Astronomers spy rocky and icy wanderers of all shapes and sizes zipping past Earth all the time. But earlier this month, they were flabbergasted when they caught sight of the largest comet they'd ever seen.
One of its discoverers, Pedro Bernardinelli, an astrophysicist at the University of Pennsylvania, conservatively estimates the object's dusty, icy nucleus is between 100 and 201km long. That means this comet is as small as five Manhattan Islands, or it's larger than the Island of Hawaii. Hale-Bopp, which lit up night skies in the late 1990s with its 40.23km nucleus, was long perceived to be a giant among comets. But the nucleus of this comet, Comet C/2014 UN271, "is still two or three Hale-Bopps across," said Teddy Kareta, a planetary astronomy graduate student at the University of Arizona. "It's just wild."
"With a reasonable degree of certainty, it's the biggest comet that we've ever seen," said Colin Snodgrass, an astronomer at the University of Edinburgh.

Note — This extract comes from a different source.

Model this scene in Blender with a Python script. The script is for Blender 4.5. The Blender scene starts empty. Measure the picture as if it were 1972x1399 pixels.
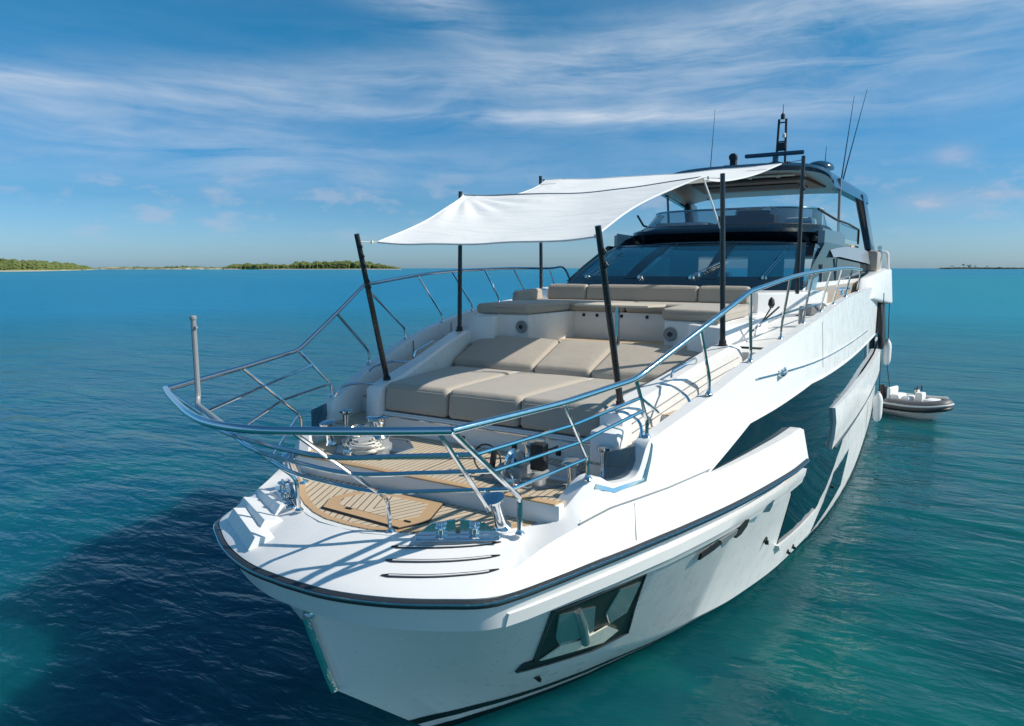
import bpy, bmesh, math, random
from mathutils import Vector, Matrix, noise as mnoise
R = math.radians
S = bpy.context.scene
C = S.collection

# ============ camera ============
cam_d = bpy.data.cameras.new('camera'); cam = bpy.data.objects.new('camera', cam_d); C.objects.link(cam)
cam.location = (4.2, 0, 5.0)
cam.rotation_euler = (R(90) - math.atan(182.5 / 1315), 0, R(30.5))
cam_d.sensor_width = 36; cam_d.lens = 36 * 1315 / 1972
cam_d.clip_start = .1; cam_d.clip_end = 80000
S.camera = cam

# ============ node helpers ============
class N:
    def __init__(s, tree): s.t = tree; s.t.nodes.clear()
    def n(s, typ, **kw):
        nd = s.t.nodes.new(typ)
        for k, v in kw.items():
            if k.startswith('i_'):
                key = k[2:]; key = int(key) if key.isdigit() else key.replace('_', ' ')
                nd.inputs[key].default_value = v
            else: setattr(nd, k, v)
        return nd
    def l(s, a, b): s.t.links.new(a, b)
    def math(s, op, a, b=0.0, c=None, clamp=False):
        m = s.t.nodes.new('ShaderNodeMath'); m.operation = op; m.use_clamp = clamp
        for i, v in enumerate((a, b, c)):
            if v is None: continue
            if isinstance(v, (int, float)): m.inputs[i].default_value = v
            else: s.l(v, m.inputs[i])
        return m.outputs[0]
    def mix(s, f, a, b, typ='MIX'):
        m = s.t.nodes.new('ShaderNodeMix'); m.data_type = 'RGBA'; m.blend_type = typ
        for i, v in ((0, f), (6, a), (7, b)):
            if isinstance(v, (int, float)): m.inputs[i].default_value = v
            elif isinstance(v, tuple): m.inputs[i].default_value = v if len(v) == 4 else v + (1,)
            else: s.l(v, m.inputs[i])
        return m.outputs[2]
    def ramp(s, f, stops):
        r = s.t.nodes.new('ShaderNodeMapRange'); r.clamp = True
        r.inputs[1].default_value, r.inputs[2].default_value, r.inputs[3].default_value, r.inputs[4].default_value = stops
        s.l(f, r.inputs[0]); return r.outputs[0]
    def noise(s, vec, scale, detail=4, rough=.5, dist=0):
        n = s.t.nodes.new('ShaderNodeTexNoise'); n.inputs['Scale'].default_value = scale
        n.inputs['Detail'].default_value = detail; n.inputs['Roughness'].default_value = rough; n.inputs['Distortion'].default_value = dist
        s.l(vec, n.inputs['Vector']); return n.outputs[0]
    def mapping(s, vec, loc=(0, 0, 0), rot=(0, 0, 0), scale=(1, 1, 1)):
        m = s.t.nodes.new('ShaderNodeMapping'); m.inputs[1].default_value = loc; m.inputs[2].default_value = rot; m.inputs[3].default_value = scale
        s.l(vec, m.inputs[0]); return m.outputs[0]

# ============ sun, sky, exposure ============
SUN_EL, SUN_AZ = R(40), R(70)          # azimuth clockwise from +Y (aft), seen from above
w = bpy.data.worlds.new('World'); S.world = w; w.use_nodes = True
g = N(w.node_tree)
sky = g.n('ShaderNodeTexSky', sky_type='NISHITA'); sky.sun_disc = False
sky.sun_elevation = SUN_EL; sky.sun_rotation = SUN_AZ; sky.air_density = 1.0; sky.dust_density = .8; sky.ozone_density = 1.6; sky.altitude = 0
tc = g.n('ShaderNodeTexCoord'); sep = g.n('ShaderNodeSeparateXYZ'); g.l(tc.outputs['Generated'], sep.inputs[0])
az = g.math('ARCTAN2', sep.outputs[0], sep.outputs[1]); el = g.math('ARCSINE', sep.outputs[2])
# cloud coordinates: compass angle and elevation (radians)
comb = g.n('ShaderNodeCombineXYZ'); g.l(az, comb.inputs[0]); g.l(el, comb.inputs[1])
warp = g.noise(g.mapping(comb.outputs[0], scale=(3, 9, 1)), 1.0, 3, .5)
comb2 = g.n('ShaderNodeCombineXYZ'); g.l(az, comb2.inputs[0]); g.l(g.math('ADD', el, g.math('MULTIPLY', g.math('SUBTRACT', warp, .5), .07)), comb2.inputs[1])
st = g.noise(g.mapping(comb2.outputs[0], loc=(1.3, .4, 0), rot=(0, 0, R(-5)), scale=(2.6, 26, 1)), 1.0, 9, .62, .3)
st2 = g.noise(g.mapping(comb2.outputs[0], loc=(4.3, 2.4, 0), rot=(0, 0, R(-8)), scale=(5, 15, 1)), 1.0, 8, .6, .6)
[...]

The comet is currently inside Neptune's orbit. Over the next decade, it will scoot toward the inner solar system. More of its ices will be vaporised by the sun's glare, causing it to effervesce and brighten. In 2031, it will get within a billion miles of the sun — almost but not quite making it to Saturn — before journeying back to the coldest, darkest fringes of our galactic neighbourhood.
Although it's unlikely a spacecraft will be able to rendezvous with the comet, spotting it while it's still two billion miles away means that astronomers can train their telescopes on it and watch it flare, then fade, in staggering detail over the next 20 years.